In 2000, the ,New York Times made a similar error in publishing on its website a classified CIA file documenting American and British officials' engineering of the 1953 coup that overthrew Iran's elected leadership. Before releasing the document as a PDF file, the paper blacked out the names of Iranians who helped with the plot. But online intelligence archivist John Young published an unsanitized version of the report after discovering that the opaque black lines and boxes concealing the names could easily be removed.

Both cases demonstrate that what you see is not always what you get in electronic documents. Censors could have more effectively eliminated the text by deleting it, rather than painting it over. Additionally, commercial software is available that's designed specifically to help government agencies redact PDF files for release under FOIA and the Privacy Act. Pennsylvania-based Appligent even sells its "Redax" Acrobat plug-in to the Justice Department. "The amazing thing is that there are different divisions in the Department of Justice that are using our software, so it's a little shocking that they would do this in Word," says company president Virginia Gavin.

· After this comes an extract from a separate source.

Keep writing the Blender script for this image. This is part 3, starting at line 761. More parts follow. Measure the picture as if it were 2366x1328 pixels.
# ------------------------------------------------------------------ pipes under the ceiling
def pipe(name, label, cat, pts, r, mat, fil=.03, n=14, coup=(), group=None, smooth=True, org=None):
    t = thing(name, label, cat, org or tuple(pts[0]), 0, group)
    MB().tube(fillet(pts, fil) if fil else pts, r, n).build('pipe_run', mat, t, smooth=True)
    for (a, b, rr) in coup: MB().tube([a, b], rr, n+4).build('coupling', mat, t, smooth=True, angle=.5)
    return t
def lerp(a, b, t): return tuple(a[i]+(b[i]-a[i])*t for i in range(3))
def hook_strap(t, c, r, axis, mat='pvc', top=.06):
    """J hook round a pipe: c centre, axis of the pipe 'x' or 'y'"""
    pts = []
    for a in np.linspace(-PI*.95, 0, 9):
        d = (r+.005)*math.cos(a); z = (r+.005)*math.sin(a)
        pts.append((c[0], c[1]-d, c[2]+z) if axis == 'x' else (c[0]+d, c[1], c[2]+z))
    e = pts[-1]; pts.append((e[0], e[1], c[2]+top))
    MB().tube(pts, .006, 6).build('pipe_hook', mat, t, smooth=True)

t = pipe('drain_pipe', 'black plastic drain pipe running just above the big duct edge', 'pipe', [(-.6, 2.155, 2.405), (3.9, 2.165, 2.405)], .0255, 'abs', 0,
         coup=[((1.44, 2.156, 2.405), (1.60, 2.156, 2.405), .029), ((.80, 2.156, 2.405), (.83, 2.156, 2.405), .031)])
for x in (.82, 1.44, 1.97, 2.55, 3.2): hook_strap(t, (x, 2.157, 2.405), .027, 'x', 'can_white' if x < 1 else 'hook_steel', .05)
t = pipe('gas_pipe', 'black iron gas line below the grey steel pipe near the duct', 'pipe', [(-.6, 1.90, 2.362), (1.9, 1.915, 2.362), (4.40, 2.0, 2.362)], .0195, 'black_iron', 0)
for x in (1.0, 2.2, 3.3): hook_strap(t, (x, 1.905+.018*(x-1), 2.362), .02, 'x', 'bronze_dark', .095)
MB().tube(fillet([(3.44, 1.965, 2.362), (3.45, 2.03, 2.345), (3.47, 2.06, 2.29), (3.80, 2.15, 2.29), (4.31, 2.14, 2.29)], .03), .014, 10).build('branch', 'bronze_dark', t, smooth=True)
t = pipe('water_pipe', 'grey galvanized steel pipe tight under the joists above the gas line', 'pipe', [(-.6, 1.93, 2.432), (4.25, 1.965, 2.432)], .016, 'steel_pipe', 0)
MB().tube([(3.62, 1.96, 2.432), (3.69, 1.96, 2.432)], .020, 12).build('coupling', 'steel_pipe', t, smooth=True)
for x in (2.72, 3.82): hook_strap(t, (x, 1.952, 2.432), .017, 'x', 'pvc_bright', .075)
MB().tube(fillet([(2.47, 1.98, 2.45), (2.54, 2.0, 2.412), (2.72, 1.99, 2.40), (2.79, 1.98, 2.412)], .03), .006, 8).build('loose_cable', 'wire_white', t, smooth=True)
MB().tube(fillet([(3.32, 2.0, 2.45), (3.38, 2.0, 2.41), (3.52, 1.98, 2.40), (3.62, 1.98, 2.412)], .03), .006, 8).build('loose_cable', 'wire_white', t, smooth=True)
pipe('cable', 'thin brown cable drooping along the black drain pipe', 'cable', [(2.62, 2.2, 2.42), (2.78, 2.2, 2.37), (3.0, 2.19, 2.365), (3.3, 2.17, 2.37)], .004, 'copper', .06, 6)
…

Denuded of its censorious kludgework, the report -- produced last year by KPMG -- reveals much about the Justice Department's gender and ethnic diversity issues. But, significantly, it also shows that the department is overly aggressive in cutting documents for public release, according to the Federation of American Scientists (FAS). On Wednesday FAS wrote a letter to the Justice Department's Office of the Inspector General -- the DoJ's internal investigators -- urging a full investigation into officials' "unauthorized withholding of information."

"Too much information was withheld," says FAS's Steven Aftergood. "Information that was purely factual was censored as if it were deliberative...We want agencies to be able to discuss different policy options and to make recommendations outside of a charged political environment, and the deliberative exemption allows them to do that. But the exemption does not apply to factual material."

For example, a section of the text notes, "sexual harassment is not perceived by attorneys to be a problem in the Department, but racial harassment is." That should never have been cut from the public version, says Aftergood. "That's something that ought to be made publicly available."

Much, if not most, of the scores of blacked out pages should have been released under law, Aftergood says. He credits the PDF blunder with exposing a systemic problem in the Justice Department's FOIA compliance, and he hopes an internal review will result in an overhaul of the system. A Justice Department spokesman declined to comment on the matter, and the almost-censored document disappeared from the department's website Wednesday afternoon.